Вне вермахта к заговору примыкали либо сочувствовали не менее влиятельные фигуры. Ужасался содеянному и стремился что-то исправить главный финансовый лоббист НСДАП Ялмар Шахт. Сменить Гитлера на канцлерском посту готовился консервативный монархист Карл Гёрделер, бывший бургомистр Лейпцига, консультант электротехнического магната Боша. В министры экономики Гёрделер прочил Пауля Лежен-Юнга — консервативного политика Веймарских времён, идеолога хозяйственной монополии государства (вообще-то мало отличавшейся от нацистской экономической модели). В заговор вступил и откомандовавший эйнзацгруппой Артур Небе, гарантировавший опору на аппарат уголовной полиции.

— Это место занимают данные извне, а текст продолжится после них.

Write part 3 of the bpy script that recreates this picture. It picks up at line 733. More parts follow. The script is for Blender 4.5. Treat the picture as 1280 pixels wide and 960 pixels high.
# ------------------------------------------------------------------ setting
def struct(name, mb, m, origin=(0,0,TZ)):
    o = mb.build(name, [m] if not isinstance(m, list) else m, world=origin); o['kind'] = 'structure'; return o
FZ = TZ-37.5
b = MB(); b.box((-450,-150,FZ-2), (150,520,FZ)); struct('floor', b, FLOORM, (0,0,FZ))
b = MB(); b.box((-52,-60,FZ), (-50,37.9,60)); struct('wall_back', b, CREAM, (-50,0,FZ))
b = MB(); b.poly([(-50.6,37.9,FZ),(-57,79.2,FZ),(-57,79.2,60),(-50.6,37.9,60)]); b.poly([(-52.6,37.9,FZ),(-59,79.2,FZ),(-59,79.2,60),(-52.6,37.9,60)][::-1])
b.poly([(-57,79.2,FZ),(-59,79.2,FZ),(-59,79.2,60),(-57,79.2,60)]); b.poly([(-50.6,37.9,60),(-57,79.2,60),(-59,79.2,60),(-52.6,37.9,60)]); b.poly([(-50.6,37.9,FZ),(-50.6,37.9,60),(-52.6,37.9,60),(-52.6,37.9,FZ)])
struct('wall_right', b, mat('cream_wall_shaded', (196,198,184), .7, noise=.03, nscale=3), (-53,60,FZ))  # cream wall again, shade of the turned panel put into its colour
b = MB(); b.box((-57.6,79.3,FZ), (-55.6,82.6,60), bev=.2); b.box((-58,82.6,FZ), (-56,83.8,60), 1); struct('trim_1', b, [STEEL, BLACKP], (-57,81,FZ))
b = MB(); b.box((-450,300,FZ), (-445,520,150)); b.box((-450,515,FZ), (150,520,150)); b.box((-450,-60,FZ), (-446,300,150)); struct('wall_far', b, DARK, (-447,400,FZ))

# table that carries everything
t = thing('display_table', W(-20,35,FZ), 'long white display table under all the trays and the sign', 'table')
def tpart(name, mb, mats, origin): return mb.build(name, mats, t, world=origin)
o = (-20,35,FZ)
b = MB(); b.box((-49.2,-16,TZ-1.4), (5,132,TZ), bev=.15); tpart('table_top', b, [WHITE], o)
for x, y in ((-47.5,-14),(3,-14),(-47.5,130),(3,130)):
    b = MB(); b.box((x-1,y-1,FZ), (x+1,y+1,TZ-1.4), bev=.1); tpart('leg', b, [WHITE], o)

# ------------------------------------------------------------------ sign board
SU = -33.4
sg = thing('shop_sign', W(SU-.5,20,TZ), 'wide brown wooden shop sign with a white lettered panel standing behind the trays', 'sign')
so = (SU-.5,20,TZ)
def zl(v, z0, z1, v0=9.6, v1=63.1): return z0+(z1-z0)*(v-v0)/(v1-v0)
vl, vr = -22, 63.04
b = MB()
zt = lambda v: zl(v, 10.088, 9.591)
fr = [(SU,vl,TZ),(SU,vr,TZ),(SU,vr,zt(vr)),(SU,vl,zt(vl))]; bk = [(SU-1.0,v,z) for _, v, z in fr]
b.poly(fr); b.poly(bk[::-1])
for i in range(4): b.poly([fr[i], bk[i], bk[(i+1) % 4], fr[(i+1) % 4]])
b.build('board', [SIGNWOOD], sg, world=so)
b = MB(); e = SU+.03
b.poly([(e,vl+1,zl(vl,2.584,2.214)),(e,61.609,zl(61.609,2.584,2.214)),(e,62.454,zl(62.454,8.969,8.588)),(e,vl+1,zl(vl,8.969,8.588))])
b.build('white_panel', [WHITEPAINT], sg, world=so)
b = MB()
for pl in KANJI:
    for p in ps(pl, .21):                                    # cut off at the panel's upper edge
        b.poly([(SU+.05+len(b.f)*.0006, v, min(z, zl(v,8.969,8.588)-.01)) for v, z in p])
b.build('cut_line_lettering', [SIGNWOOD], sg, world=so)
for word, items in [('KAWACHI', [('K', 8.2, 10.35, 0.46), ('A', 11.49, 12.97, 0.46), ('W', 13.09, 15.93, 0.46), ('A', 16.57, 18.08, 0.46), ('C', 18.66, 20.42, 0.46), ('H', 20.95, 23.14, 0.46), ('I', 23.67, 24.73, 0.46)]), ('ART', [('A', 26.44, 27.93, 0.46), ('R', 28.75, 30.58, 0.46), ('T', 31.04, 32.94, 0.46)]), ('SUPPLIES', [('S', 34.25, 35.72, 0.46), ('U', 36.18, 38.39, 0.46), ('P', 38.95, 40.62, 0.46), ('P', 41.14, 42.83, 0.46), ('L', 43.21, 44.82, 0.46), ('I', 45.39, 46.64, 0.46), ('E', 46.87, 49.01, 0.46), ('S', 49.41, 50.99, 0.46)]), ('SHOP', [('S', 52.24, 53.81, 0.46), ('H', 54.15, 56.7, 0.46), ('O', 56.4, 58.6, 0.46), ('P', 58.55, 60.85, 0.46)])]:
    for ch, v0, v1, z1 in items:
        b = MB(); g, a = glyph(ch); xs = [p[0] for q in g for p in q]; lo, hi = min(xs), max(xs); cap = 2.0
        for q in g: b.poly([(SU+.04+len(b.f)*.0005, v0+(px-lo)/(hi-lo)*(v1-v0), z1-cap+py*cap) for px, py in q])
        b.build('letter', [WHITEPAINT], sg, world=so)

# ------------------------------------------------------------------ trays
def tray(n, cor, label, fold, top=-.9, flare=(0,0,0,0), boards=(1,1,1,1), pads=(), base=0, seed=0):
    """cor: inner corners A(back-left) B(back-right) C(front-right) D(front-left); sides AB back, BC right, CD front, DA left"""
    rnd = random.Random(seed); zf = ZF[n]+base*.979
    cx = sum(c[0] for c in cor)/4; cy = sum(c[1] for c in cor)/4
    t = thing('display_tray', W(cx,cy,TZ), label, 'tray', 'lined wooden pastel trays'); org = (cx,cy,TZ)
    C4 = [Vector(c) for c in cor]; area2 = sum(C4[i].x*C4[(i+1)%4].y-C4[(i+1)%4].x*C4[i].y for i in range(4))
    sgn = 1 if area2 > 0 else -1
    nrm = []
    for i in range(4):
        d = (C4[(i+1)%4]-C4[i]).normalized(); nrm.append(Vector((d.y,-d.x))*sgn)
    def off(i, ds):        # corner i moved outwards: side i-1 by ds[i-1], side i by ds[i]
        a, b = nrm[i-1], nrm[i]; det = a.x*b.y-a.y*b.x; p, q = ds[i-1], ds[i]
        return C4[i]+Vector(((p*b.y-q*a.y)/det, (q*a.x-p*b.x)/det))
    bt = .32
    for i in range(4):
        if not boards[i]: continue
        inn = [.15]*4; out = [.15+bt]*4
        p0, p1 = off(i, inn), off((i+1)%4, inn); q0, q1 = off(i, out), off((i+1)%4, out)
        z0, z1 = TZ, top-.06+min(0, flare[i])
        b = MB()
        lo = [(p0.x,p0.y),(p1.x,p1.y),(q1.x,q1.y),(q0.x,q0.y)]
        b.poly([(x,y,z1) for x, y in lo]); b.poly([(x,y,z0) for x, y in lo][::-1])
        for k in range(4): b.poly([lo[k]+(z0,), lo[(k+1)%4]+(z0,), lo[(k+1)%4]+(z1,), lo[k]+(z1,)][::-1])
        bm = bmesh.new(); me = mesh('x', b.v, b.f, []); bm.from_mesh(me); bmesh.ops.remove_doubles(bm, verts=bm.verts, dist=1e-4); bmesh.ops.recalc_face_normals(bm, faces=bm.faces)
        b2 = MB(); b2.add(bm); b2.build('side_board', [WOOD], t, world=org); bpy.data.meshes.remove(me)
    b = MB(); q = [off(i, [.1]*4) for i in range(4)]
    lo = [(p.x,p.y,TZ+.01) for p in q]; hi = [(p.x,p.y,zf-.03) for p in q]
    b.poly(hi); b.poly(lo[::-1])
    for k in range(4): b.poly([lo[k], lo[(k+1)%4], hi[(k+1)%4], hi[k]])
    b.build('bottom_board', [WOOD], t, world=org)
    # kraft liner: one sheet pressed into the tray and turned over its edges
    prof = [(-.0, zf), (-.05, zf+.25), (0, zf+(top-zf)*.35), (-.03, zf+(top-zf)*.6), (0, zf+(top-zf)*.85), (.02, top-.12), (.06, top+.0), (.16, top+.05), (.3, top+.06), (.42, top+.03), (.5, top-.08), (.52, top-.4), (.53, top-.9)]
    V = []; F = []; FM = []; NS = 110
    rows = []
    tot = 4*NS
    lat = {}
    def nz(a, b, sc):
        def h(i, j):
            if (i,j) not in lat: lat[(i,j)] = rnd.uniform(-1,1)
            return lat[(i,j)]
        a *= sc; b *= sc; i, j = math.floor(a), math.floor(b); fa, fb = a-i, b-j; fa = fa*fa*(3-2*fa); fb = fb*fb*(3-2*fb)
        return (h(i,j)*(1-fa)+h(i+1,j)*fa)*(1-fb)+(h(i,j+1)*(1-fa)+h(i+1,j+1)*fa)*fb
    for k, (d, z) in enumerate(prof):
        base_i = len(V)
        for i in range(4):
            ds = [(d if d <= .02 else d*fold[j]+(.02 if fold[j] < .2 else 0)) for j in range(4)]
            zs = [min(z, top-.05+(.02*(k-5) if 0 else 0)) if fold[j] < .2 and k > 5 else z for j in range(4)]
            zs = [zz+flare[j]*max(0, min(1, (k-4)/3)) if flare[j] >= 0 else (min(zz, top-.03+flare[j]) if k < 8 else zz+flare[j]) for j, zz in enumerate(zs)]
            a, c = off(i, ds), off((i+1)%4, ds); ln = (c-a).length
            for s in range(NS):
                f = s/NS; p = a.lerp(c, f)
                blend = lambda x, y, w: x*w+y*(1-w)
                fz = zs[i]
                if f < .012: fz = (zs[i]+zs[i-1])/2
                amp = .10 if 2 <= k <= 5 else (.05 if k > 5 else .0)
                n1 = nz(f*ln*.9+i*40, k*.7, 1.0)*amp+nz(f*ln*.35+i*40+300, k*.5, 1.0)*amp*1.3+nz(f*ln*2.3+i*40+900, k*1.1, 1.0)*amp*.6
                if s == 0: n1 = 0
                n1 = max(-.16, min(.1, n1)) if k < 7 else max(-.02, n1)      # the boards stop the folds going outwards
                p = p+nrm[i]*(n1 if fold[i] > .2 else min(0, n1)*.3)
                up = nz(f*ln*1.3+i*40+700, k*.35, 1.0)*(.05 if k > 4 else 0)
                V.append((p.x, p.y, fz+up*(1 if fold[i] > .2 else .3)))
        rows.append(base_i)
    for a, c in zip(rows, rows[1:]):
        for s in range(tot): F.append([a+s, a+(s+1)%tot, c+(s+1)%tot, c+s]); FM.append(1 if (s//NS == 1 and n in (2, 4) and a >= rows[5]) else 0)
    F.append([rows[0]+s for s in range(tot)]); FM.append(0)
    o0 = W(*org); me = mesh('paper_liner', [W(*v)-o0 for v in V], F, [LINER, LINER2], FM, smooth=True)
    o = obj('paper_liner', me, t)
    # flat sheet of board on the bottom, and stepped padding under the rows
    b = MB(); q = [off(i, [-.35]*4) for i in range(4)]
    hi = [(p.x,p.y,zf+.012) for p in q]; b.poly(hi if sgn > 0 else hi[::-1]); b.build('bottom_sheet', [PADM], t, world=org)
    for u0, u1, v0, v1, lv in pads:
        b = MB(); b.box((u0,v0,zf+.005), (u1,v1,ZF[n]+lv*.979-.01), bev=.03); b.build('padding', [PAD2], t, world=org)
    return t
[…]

Эти люди в принципе сходились на консервативной оппозиционности нацизму, многие из них были монархистами. В картотеке Гейдриха такие проходили по разряду «реакционеров». Нацистов они ненавидели не только за катастрофический авантюризм и маниакальную тягу к убийству, но и за плебейское непризнание традиционной аристократии. Характерно, что фон Вицлебен с энтузиазмом отдался гитлеровской службе после 30 июня 1934 года, полагая, будто «Ночь длинных ножей» покончила с наглой чернью. Идеал будущей Германии они видели в авторитарной монархии.